Stop Developing Leaders and Start Building Leadership

Introduction

We’ve all been doing leadership development the wrong way for decades.

The old playbook? Take an individual, send them on a course, hope they come back “better.”

Trouble is, it doesn’t shift the dial on organisational performance.  At best, you get a slightly more self-aware leader. At worst, it’s leadership theatre — all optics, no outcome.

Here’s the hard truth: real leadership isn’t about individual brilliance — it’s about building the collective capability to adapt, learn, and perform.

So if your goal is to actually build leadership (not just leaders), here are eight principles to guide your thinking — drawn from years of consulting experience, research, and feedback from working with leadership teams across multiple industries.

And no, this isn’t a checklist. These principles work together, or not at all.

1 The organisation is the benefactor

Leadership development isn’t about giving high potentials a leg up — it’s about lifting performance across the business. That means development must have a line of sight to strategy, execution, and results. Want ROI? Measure how leadership changes the game — not just how someone feels about themselves.

2 Shared purpose. No hidden agendas.

The most dysfunctional leadership teams we work with aren’t full of bad people — they’re full of people pulling in different directions. Get clear on the vision. Be explicit about each person’s role in achieving it. And watch out for hidden agendas — they erode trust faster than failure.

3 Leadership is a team sport

This is not the Olympics — but if it was there’s only a team gold – there are no solo gold medals in leadership. If your exec team isn’t operating as a collective, you’ll see it in the gaps: misaligned decisions, missed opportunities, duplicated effort. Every leader needs to lead like they’re second-in-command of the whole business — not just their slice of the pie. Over representation of what they want for their team at the lead team meetings creates silos and competition. Leaders need to represent the lead team back in their functions as a primary focus – not the other way around.

4 Leadership’s job is to create the conditions

Weak leadership teams think their job is to run the business. Strong ones know they exist to create the environment for others to run it — to set direction, clear roadblocks, and enable others to own their piece. Think gardeners, not puppet masters.

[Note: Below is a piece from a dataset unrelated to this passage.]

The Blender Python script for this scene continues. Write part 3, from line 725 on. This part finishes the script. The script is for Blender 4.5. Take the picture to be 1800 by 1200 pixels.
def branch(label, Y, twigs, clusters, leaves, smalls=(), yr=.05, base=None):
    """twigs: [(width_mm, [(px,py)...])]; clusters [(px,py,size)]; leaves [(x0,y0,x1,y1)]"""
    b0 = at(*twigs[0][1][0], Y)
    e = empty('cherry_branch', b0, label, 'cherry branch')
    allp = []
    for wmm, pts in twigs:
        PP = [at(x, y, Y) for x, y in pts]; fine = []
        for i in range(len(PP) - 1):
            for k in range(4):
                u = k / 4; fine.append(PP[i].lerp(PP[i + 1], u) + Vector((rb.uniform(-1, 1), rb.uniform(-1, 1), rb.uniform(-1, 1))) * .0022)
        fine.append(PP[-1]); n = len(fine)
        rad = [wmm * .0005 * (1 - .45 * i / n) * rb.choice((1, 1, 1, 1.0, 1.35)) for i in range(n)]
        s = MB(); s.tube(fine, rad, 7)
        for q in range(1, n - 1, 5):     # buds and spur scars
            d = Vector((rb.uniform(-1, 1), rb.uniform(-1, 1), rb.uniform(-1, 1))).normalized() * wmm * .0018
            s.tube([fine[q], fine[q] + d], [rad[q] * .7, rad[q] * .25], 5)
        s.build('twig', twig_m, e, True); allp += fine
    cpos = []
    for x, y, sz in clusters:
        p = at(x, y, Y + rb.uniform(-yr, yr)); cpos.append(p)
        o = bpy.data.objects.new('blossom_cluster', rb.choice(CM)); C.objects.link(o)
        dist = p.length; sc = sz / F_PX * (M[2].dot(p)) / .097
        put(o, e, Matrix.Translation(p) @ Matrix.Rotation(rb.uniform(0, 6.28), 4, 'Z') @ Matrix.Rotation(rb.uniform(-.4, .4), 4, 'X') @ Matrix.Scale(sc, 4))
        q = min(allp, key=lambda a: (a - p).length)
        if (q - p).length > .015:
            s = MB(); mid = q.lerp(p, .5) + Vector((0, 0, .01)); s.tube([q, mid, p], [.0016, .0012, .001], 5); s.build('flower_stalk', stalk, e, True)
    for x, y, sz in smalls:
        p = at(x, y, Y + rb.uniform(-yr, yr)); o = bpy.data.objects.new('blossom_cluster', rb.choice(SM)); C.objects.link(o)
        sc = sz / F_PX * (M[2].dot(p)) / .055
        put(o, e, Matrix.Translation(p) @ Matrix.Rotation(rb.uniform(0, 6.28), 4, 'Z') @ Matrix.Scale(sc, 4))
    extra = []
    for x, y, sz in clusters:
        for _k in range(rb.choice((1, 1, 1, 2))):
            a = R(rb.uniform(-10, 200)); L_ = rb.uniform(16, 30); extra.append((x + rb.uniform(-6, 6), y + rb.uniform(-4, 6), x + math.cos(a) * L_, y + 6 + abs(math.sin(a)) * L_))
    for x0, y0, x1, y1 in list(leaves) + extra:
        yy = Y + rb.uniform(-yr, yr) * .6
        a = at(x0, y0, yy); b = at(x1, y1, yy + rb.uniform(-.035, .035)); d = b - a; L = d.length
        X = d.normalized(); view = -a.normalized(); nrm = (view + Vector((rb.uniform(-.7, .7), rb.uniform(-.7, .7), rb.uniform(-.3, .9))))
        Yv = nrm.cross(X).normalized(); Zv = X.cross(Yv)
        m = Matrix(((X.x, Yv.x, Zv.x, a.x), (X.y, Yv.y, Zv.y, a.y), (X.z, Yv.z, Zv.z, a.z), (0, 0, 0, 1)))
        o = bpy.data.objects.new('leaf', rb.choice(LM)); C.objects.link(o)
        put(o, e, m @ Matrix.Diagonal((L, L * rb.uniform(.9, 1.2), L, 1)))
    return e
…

5 Self-awareness is not optional

You can’t lead others if you don’t understand how you lead. And you can’t change what you don’t see. This is about owning your impact — not just your intention — and learning to adapt your approach for the sake of the team, not your ego. Get a clearer idea of your sub-conscious biases and manage them in the decision-making process. They are not a weakness unless you let them dilute your effectiveness.

6 Values alignment means doing the work

It’s easy to put values on the wall. But organisations don’t actually have values – people do. This means being honest about what drives you, listening to what drives others, and navigating the inevitable values clashes with maturity. Ask yourself: Are my values helping or hindering my leadership? Am I treading on other people’s values?

7 Learning is a competitive advantage

The best teams don’t avoid risk — they manage it. They experiment. They fail fast. They learn faster. But here’s the kicker: If the exec team can’t model this, the rest of the business never will. If you want a learning culture, it starts in the boardroom, not the smoko room.

8 Performance must be transparent

If you can’t see it, you can’t lead it. Leadership teams need timely, honest data — even when it’s uncomfortable. Especially when it is. You can’t optimise what you don’t measure — and you can’t grow if you’re hiding from your own reflection.

Final Thought: Leadership is Reflexive

Great leadership is never static. It’s not about ticking boxes — it’s about learning in motion.

The best teams we’ve worked with build reflexivity — the ability to reflect, adapt, and act together. They don’t wait for direction. They create clarity. They lead forward.

So if you want to move beyond leadership development as usual, stop developing leaders in isolation.

Start building leadership as a collective capability.